十勝農試 研究部 生産システムグループ、地域技術グループ
上川農試 研究部 地域技術グループ

1.背景と目的
 平成22年指導参考事項「ばれいしょ早期培土栽培の生産安定化技術」(以下前成績)にて提示された規格内率向上のための栽植指標では、現地適応性の検証が課題として残されていた。また、加工原料貯蔵下のエチレンによる萌芽抑制(エチレン処理)や種いものヒートショック(HS)処理は茎数増加の可能性があるとされているが、効果が明らかではなかった。そこで、前成績の栽植指標の現地適応性、及び種いも予措による茎数増加効果について検討した。

2.試験方法
 手植えによる種いもサイズと株間の組み合わせ試験、及び機械播種試験(現地2カ所及び場内)と、浴光期間の長さによる生育収量の検討(場内)、植付株間変動による生育収量の検討(場内、手植え)により、前成績で提示した栽植指標の現地適応性を検証した。また、エチレン処理(4ppm、8℃貯蔵、場内)、及びHS処理(15℃暗黒条件、現地及び場内)による生育収量の検討から、種いも予措技術による茎数増加及び生育促進効果を検討した。

3.成果の概要
1) 「トヨシロ」において、上いも1個重と規格内率の関係から、適正な1個重は101gであった。

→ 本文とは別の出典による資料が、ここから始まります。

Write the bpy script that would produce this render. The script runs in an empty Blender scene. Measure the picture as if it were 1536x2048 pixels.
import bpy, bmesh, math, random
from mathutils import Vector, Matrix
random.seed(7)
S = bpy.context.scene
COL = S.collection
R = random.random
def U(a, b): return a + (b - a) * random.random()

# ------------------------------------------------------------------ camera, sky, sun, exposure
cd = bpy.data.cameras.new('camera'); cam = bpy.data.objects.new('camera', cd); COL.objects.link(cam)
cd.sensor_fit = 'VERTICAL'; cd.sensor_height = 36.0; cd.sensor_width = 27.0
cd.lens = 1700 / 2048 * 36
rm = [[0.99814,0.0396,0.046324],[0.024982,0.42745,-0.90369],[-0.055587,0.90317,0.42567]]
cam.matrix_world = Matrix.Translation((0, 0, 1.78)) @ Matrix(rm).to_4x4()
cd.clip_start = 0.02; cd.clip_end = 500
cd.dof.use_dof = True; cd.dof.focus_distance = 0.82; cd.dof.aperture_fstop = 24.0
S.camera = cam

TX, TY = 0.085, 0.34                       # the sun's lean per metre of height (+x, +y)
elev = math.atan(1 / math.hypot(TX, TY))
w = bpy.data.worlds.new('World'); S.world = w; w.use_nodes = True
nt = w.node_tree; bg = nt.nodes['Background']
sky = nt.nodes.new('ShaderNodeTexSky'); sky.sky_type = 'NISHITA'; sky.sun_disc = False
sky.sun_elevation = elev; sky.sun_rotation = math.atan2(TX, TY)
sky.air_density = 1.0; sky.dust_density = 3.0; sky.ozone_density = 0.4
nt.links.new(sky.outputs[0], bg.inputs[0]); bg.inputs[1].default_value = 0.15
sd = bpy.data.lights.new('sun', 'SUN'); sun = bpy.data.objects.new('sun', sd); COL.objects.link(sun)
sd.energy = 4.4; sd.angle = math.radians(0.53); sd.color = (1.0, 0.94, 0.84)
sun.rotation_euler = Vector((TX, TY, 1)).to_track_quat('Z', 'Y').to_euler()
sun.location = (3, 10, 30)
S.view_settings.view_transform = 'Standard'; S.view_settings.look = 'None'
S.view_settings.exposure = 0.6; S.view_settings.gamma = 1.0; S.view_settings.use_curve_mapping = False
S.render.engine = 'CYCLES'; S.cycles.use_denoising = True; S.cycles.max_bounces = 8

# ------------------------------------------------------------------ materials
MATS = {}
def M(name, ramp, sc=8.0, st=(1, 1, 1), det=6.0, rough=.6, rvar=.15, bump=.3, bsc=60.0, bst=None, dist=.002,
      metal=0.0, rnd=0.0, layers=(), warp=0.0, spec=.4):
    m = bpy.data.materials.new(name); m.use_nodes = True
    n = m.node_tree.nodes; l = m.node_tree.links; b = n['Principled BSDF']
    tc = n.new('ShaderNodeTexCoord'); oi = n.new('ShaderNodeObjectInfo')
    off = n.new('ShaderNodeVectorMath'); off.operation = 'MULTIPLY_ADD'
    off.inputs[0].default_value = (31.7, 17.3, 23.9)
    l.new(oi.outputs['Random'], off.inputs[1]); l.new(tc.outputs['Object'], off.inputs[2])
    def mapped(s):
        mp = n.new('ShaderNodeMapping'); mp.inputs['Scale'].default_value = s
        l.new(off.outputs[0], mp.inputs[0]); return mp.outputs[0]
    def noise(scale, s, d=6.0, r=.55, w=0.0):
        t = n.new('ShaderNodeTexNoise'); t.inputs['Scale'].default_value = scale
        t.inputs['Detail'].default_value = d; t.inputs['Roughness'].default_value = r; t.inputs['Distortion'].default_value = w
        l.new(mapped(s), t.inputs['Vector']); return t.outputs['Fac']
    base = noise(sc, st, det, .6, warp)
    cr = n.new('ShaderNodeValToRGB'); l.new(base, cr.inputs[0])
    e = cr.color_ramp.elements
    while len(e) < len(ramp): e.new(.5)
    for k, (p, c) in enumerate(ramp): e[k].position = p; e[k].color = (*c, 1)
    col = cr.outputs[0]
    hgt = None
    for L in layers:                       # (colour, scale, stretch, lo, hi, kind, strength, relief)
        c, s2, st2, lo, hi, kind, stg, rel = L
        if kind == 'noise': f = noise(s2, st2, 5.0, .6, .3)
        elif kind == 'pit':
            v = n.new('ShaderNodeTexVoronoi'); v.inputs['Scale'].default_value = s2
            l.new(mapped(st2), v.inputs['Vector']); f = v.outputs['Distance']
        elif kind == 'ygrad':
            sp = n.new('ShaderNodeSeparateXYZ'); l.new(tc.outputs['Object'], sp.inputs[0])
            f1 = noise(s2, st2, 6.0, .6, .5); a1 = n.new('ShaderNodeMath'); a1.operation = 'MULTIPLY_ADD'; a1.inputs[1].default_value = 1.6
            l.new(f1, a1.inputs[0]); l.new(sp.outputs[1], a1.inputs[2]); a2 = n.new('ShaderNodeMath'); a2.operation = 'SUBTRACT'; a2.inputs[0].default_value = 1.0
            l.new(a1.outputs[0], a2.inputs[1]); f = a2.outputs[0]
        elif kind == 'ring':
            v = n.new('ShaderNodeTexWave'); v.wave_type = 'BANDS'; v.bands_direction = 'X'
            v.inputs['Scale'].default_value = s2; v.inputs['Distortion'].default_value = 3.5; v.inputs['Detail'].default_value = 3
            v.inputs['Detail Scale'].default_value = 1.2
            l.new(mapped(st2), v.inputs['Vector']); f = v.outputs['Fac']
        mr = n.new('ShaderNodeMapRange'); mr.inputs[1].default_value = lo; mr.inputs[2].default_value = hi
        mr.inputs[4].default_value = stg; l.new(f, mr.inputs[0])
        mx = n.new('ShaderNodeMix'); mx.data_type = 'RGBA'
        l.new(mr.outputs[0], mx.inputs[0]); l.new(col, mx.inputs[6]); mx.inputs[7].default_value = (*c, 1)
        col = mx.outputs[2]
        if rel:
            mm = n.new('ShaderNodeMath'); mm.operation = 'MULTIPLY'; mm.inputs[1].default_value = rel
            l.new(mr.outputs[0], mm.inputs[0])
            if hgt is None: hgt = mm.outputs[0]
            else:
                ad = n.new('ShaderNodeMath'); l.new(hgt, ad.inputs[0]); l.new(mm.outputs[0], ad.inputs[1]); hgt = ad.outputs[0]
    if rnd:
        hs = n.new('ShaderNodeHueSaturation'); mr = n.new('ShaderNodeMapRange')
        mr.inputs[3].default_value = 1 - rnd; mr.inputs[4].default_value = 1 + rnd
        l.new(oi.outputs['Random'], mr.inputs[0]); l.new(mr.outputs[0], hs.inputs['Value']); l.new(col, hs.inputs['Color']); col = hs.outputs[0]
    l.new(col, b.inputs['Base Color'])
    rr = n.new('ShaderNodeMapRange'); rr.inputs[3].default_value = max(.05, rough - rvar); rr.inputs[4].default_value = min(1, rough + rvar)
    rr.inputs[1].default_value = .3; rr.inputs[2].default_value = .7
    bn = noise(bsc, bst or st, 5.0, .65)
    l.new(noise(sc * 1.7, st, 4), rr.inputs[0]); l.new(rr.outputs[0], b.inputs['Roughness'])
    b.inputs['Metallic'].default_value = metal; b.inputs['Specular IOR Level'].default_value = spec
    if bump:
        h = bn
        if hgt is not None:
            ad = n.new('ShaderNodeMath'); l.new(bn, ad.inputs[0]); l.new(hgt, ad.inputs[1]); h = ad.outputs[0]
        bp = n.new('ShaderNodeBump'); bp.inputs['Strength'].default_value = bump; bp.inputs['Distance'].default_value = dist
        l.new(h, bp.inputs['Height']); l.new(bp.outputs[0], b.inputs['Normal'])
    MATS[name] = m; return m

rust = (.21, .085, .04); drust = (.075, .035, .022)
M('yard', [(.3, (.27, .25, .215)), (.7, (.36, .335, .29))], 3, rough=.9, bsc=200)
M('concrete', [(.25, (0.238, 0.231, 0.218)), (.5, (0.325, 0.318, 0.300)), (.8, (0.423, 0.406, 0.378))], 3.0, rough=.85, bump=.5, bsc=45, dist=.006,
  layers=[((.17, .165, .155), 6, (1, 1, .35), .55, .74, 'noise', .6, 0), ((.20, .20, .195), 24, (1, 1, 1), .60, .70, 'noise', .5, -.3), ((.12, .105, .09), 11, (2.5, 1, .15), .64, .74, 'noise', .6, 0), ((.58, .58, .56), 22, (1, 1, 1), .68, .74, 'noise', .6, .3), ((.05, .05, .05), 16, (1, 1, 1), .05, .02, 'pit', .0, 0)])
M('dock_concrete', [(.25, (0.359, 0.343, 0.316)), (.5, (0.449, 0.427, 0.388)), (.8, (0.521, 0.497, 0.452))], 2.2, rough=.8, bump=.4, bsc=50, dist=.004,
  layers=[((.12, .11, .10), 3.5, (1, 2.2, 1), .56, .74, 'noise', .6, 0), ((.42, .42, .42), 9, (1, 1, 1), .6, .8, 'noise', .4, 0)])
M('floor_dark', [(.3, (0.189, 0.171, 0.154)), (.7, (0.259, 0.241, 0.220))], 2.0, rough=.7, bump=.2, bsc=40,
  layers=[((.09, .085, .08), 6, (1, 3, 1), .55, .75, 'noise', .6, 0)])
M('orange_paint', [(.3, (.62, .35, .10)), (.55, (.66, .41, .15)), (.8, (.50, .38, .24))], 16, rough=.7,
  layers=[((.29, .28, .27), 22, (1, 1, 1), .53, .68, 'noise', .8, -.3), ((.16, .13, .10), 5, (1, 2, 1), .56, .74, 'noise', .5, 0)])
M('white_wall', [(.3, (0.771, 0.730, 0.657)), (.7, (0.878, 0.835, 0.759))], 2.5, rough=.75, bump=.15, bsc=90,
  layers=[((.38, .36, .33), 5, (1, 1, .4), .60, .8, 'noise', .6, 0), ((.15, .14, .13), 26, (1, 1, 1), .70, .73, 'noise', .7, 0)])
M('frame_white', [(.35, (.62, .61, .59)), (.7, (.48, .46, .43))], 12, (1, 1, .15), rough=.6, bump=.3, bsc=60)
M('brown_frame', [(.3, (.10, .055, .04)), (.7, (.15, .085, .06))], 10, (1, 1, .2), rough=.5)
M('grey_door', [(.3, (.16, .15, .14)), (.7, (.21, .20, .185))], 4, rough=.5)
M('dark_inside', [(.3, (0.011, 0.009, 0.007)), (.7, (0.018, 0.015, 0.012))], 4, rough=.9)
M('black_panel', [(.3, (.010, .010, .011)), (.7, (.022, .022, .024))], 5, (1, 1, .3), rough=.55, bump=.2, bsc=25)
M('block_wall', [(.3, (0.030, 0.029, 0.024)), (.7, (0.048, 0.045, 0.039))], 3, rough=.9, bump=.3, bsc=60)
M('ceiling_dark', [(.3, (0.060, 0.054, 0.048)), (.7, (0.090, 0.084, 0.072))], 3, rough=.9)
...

面積あたりの茎数(茎密度)が多い場合、上いも数は前成績での近似値よりやや少ない傾向にあるが、有意差は認められなかった。また、前成績で提示した収量水準範囲(4.0~5.5t/10a)の試算茎密度(図1)、及び種いも一片の重量と株あたり茎数から試算される株間ともに前成績での試算値と大差がなく、前成績の栽植指標は現地においても活用可能であった。
2) 浴光期間の短い(浴光不十分)場合に萌芽が悪くなり、収量に影響を及ぼす場合があった。また、植付株間のばらつき(変動係数(cv))増大によって相対的な1個重の増加及び大粒割合の上昇が認められ(図2)、加えてでん粉価の減少及び内部障害の増加傾向がみられた。これらの傾向は茎数が多くなりやすい種いも(全粒や大半切)で強く、このような種いもは塊茎規格に対する植付精度の影響が大きいと考えられた。以上のことから、前成績の栽植指標を現地の実作業体系に適合させるためには、浴光催芽を励行するとともに、植付時の株間のばらつきを小さくすることが重要である。
3) 種いもをエチレン処理することで、頂芽優勢の打破に基づく茎数増加及び生育促進の効果が認められるが、1個重は減少し、規格内収量(60~260gいも重)は低下する傾向にあった。しかし、40~120gいも重が増加することから、小粒種いも生産に向く技術と考えられた(表1)。
4) HS処理は萌芽、初期生育の促進に有効であり、茎数にも増加の傾向が認められたが、いも数増加につながらない場合があった。規格内収量に対する影響は品種によって判然としないが、休眠期間の長い「十勝こがね」においては、極長休眠による萌芽や初期生育の遅さが改善されることで増収する傾向が認められ、休眠の深い品種の安定生産につながる可能性がある。

4.成果の活用面と留意点
前成績の活用に際しては、浴光催芽を励行する。茎数の多くなりやすい全粒種いも及び大いもを半切で用いて播種する際は、株間のばらつきを小さくするため、プランタを適切に調整するとともに、各プランタでの推奨作業速度を遵守する。また、2013年12月現在エチレンは特定防除資材としての指定が保留されている資材であり、農薬効果を謳って販売しない限り、暫定的に使用者が自分の責任と判断で使うことができる。